The three promissory notes, dated January 26, 1922, each for $444.68 and interest, drawn by Frank Towers, as per act before E. Wagner, notary public, of same date, represent a second mortgage accepted by Klein in lieu of the entire cash portion of the purchase price of lots 31, 32, and 35 in square No. 4 on Gentilly Ridge, acquired by Klein before his second marriage, and purchased by Towers from him through the Suburban Building Loan Association. The mere fact that this property had been improved with rents collected by Klein, and which fell into the community, cannot change Klein's separate ownership of these mortgage notes, as he became the owner of such improvements, being the owner of the soil, and is accountable to the community only for the enhanced value of the property.

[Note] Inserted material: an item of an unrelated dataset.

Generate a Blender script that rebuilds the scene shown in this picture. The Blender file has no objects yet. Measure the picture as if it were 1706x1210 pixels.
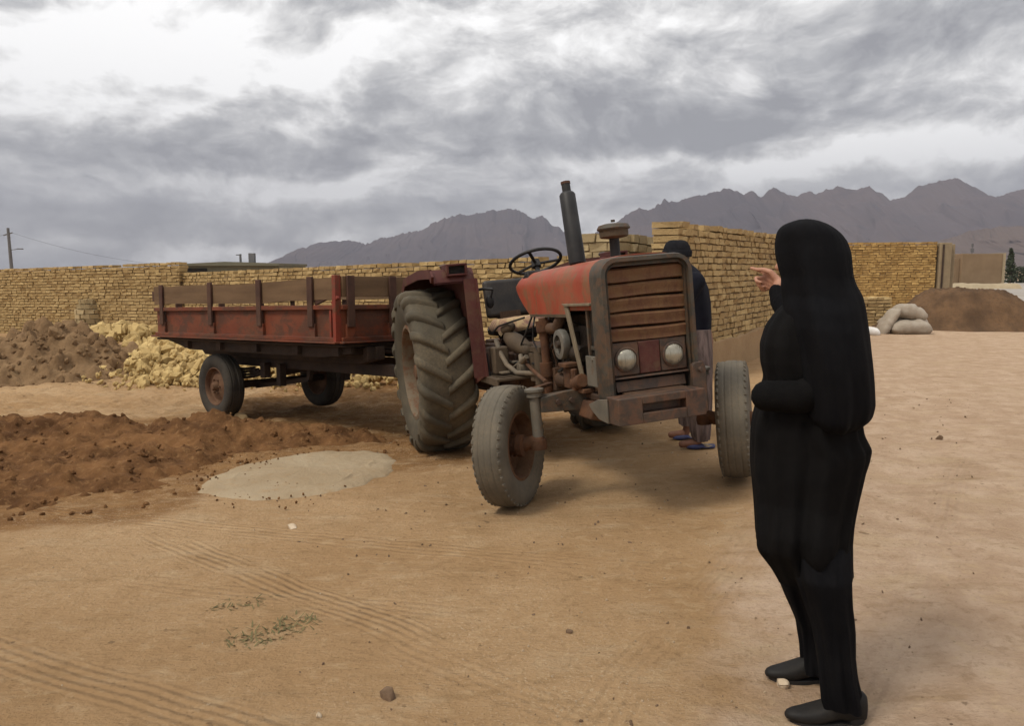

The collection of rents by defendant from the separate estate of the decedent is not proved. *669

Outside of these issues, there seems to be no dispute. The ownership of the washing machine and of the piano is admitted. Defendant offers to turn over the certificates of stock mentioned in the petition, to be inventoried in the community, alleging that the stocks are worthless.

As the Bruxelles street property will have to be sold to effect a partition, and the accounts between defendant and the community adjusted as to this piece of property, and as defendant is accountable to the community for the enhanced value of his separate property, improved with rents forming a part of the community funds, we have decided to set aside the judgment appealed from, and to remand the case for a new trial for these and other necessary purposes, if any.

It is therefore ordered that the judgment appealed from be annulled and reversed. It is now ordered that this case be remanded to the lower court, and be proceeded with in due course and in accordance with the views herein set forth.